DESCRIPTION OF NOTES
The Notes will be issued under an indenture dated as of January 10, 2020, between us and The Bank of New York Mellon, as trustee (the
Trustee), as supplemented by a supplemental indenture dated as of July 15, 2021, among us, and the Trustee, setting forth the terms and conditions of the Notes. We refer to the indenture, as supplemented by the supplemental indenture, as
the indenture.
The Notes will constitute a series of our senior debt securities described under the heading Description of Debt
Securities in the accompanying prospectus, as modified by the description below. In the event of a conflict between the description in this prospectus supplement, and the description in the accompanying prospectus, the description in this
prospectus supplement will control. Because this section is a summary, it does not describe every aspect of the Notes and the indenture. We urge you to read the indenture because it, and not this description, defines your rights as a holder of the
Notes.
General
The
Notes will be issued in the initial aggregate principal amount of $33,500,000 (or $38,500,000 if the underwriters exercise their overallotment option in full). The Notes will mature on August 1, 2026. The principal payable at maturity will be
100% of the aggregate principal amount. The interest rate on the Notes is 6.000% per year and will be paid every February 1, May 1, August 1 and November 1 of each year, commencing on November 1, 2021, and the regular record
dates for interest payments will be the 15th calendar day (whether or not a business day) before each interest payment date. The initial interest period will be the period from and including July
15, 2021 to, but excluding, the initial interest payment date, and the subsequent interest periods will be the periods from and including an interest payment date to, but excluding, the next interest payment date or the stated maturity date, as the
case may be. Interest will be computed on the basis of a 360-day year consisting of twelve 30-day months.
We will issue the Notes in denominations of $25 and integral multiples of $25 in excess thereof.

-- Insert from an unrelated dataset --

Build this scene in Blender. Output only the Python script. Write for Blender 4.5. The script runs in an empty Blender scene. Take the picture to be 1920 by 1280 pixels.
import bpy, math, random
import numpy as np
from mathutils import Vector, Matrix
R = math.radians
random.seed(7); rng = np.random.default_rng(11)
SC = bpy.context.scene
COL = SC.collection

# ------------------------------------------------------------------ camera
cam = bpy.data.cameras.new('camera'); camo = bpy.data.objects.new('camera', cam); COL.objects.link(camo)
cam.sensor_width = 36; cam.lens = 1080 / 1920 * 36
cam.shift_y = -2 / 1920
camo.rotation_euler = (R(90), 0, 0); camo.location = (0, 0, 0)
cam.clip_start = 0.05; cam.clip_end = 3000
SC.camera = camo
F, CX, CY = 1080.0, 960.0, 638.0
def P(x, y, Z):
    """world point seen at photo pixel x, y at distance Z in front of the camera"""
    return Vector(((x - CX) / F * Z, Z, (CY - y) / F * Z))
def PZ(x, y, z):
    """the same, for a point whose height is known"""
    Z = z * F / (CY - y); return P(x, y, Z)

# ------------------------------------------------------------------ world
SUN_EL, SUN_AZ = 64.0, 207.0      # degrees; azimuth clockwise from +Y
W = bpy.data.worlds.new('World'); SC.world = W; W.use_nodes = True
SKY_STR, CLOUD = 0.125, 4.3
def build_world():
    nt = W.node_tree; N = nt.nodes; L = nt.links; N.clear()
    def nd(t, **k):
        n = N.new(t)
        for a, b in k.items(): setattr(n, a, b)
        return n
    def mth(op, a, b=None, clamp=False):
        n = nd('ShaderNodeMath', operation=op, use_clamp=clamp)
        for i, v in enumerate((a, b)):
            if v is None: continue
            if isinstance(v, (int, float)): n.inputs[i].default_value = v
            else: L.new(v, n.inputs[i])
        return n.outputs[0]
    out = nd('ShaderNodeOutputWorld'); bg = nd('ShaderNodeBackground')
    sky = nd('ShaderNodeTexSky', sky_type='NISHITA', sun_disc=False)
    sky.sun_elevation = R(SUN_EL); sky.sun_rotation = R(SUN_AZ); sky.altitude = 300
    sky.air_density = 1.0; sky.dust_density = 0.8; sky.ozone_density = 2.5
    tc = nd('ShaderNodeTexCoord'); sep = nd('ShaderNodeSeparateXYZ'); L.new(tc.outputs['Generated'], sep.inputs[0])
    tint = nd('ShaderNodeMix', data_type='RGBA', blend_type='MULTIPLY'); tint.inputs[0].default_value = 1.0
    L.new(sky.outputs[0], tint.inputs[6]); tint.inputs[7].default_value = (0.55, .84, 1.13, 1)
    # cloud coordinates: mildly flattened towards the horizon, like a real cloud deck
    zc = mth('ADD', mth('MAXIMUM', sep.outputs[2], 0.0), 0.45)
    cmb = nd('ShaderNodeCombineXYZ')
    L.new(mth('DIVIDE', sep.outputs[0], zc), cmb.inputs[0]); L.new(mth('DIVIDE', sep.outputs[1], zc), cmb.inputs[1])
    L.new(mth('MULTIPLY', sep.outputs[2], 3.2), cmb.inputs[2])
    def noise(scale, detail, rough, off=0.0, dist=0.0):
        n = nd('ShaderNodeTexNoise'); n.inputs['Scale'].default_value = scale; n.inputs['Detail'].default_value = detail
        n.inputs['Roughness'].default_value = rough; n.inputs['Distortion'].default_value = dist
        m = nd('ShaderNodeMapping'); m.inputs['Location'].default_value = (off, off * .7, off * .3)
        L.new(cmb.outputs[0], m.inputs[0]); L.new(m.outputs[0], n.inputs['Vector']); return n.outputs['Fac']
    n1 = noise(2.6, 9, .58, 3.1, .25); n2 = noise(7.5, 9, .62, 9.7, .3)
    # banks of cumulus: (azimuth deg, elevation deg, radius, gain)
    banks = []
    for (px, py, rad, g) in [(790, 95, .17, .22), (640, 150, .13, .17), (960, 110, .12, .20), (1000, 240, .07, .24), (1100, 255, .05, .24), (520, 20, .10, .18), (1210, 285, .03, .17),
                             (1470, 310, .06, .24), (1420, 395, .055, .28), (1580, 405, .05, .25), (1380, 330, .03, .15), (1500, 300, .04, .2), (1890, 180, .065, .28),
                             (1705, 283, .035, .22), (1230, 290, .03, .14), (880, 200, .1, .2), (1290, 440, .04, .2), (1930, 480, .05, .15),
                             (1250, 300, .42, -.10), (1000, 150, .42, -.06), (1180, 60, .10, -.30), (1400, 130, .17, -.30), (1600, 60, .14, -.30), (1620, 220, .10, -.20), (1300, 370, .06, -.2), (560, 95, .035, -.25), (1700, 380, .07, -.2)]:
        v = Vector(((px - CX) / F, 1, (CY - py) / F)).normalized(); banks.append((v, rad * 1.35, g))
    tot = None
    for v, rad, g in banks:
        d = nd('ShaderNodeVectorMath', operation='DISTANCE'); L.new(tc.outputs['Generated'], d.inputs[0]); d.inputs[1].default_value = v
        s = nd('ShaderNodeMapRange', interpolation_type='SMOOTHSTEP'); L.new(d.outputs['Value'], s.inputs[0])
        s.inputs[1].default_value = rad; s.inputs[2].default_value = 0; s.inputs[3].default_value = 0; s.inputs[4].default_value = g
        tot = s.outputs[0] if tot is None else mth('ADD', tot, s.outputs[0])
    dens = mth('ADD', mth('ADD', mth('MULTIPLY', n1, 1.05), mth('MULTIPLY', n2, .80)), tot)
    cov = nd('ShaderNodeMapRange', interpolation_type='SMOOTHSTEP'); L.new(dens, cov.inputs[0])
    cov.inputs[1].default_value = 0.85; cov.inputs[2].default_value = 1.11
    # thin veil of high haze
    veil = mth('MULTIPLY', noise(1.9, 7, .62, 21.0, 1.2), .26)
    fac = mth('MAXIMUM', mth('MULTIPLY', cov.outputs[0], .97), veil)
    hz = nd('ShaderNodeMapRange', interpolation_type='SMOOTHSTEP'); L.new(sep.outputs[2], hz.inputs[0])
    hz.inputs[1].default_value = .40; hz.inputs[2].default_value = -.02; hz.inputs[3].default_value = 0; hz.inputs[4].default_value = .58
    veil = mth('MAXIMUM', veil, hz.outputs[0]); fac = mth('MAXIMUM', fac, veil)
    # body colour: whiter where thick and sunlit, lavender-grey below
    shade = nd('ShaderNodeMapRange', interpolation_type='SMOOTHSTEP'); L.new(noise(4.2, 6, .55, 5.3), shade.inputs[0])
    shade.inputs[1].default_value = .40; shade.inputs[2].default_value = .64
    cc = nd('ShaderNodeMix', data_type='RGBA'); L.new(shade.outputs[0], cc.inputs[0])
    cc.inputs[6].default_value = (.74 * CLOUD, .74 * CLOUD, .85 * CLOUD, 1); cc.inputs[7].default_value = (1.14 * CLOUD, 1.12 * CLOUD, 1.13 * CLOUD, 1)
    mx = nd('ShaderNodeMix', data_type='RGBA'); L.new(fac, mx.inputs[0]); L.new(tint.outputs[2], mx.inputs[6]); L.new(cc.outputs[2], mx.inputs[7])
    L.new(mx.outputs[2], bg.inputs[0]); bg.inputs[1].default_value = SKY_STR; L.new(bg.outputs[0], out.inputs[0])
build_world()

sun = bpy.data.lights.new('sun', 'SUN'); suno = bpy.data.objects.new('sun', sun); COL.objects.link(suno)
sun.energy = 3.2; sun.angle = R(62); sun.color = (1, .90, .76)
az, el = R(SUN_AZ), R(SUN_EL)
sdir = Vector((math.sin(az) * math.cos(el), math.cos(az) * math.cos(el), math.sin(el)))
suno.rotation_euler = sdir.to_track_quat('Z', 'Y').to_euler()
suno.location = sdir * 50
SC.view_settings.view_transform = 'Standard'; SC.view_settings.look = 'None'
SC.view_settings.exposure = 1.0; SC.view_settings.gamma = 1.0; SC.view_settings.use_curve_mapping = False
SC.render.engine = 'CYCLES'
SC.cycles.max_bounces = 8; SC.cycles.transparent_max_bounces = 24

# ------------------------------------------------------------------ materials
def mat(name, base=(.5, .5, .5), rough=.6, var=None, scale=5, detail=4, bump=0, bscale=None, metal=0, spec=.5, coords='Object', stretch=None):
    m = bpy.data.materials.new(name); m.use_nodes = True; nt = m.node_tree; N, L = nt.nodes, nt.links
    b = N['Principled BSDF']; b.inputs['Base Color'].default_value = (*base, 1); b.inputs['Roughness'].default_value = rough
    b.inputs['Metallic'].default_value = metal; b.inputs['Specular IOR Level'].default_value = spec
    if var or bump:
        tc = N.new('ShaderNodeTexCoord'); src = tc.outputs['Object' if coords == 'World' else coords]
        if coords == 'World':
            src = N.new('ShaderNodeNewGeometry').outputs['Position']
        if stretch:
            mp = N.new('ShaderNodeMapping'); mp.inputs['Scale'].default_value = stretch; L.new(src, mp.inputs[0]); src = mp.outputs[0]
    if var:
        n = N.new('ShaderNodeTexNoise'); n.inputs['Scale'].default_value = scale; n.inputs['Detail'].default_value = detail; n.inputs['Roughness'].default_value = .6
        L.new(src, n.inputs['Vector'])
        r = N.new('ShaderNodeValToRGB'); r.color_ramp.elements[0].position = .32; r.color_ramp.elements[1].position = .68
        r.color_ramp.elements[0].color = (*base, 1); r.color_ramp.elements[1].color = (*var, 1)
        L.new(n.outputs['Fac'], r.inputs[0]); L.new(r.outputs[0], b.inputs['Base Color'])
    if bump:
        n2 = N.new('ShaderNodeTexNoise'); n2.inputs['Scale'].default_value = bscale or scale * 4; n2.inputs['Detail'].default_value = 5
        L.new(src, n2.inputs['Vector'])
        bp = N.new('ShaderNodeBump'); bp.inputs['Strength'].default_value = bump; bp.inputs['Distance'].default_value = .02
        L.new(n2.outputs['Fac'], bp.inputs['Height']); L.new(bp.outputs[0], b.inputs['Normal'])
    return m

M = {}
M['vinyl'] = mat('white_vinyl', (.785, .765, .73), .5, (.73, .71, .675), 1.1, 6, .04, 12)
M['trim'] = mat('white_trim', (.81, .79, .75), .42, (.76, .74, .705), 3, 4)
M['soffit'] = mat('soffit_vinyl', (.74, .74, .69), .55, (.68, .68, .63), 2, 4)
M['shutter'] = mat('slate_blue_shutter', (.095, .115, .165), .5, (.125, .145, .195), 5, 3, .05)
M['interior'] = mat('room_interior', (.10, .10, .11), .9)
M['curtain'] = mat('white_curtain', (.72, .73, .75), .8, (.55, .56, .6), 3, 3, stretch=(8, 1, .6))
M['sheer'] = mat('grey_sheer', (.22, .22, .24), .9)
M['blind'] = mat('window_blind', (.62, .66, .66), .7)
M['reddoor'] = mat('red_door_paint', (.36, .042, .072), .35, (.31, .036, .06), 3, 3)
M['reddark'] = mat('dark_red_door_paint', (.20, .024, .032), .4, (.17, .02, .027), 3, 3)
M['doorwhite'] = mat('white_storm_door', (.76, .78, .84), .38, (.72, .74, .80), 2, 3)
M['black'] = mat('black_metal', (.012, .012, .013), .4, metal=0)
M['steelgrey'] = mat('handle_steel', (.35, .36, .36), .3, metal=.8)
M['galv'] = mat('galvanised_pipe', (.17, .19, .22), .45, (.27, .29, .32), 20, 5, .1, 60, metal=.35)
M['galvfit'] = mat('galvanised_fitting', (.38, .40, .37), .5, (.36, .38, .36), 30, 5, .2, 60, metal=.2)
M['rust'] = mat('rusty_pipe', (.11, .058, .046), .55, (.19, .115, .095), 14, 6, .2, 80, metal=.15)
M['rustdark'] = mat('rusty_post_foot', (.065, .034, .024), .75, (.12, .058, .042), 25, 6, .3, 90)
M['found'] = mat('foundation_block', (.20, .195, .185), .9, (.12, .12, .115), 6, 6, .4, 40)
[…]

The Notes will not be subject to any sinking
fund and holders of the Notes will not have the option to have the Notes repaid prior to the stated maturity date.
The indenture does not
contain any provisions that give you protection in the event we issue a large amount of debt or we are acquired by another entity or we pay a large dividend to our shareholders.
We have the ability to issue indenture securities with terms different from the Notes and, without the consent of the holders thereof, to
reopen the Notes and issue additional Notes in any amount having the same terms as the Notes in all respects, except for the issue date and, if applicable, the issue price, the initial interest payment date and the initial interest accrual date. Any
such additional Notes will constitute Notes for all purposes of the indenture and will (together with all other Notes issued under the indenture) constitute a single series of Notes under the indenture. If additional Notes are not
fungible with the Notes offered hereby for U.S. federal income tax purposes, as applicable, as determined by us, such additional Notes may have a separate CUSIP number.
Optional Redemption
The
Notes may be redeemed in whole or in part at any time or from time to time at our option on or after August 1, 2023 upon not less than 30 days nor more than 60 days written notice by electronic delivery or first class mail (or, in case of Notes
represented by one or more global securities, transmitted in accordance with the depositarys procedures) prior to the date fixed for redemption thereof, at a redemption price equal to 100% of the outstanding principal amount of Notes being
redeemed plus accrued and unpaid interest to, but excluding, the date fixed for redemption.
You may be prevented from exchanging or
transferring the Notes when they are subject to redemption. In case any Notes are to be redeemed in part only, the redemption notice will provide that, upon surrender of such Note, you will receive, without a charge, a new Note or Notes of
authorized denominations representing the principal amount of your remaining unredeemed Notes. Any exercise of our option to redeem the Notes will be done in compliance with the indenture.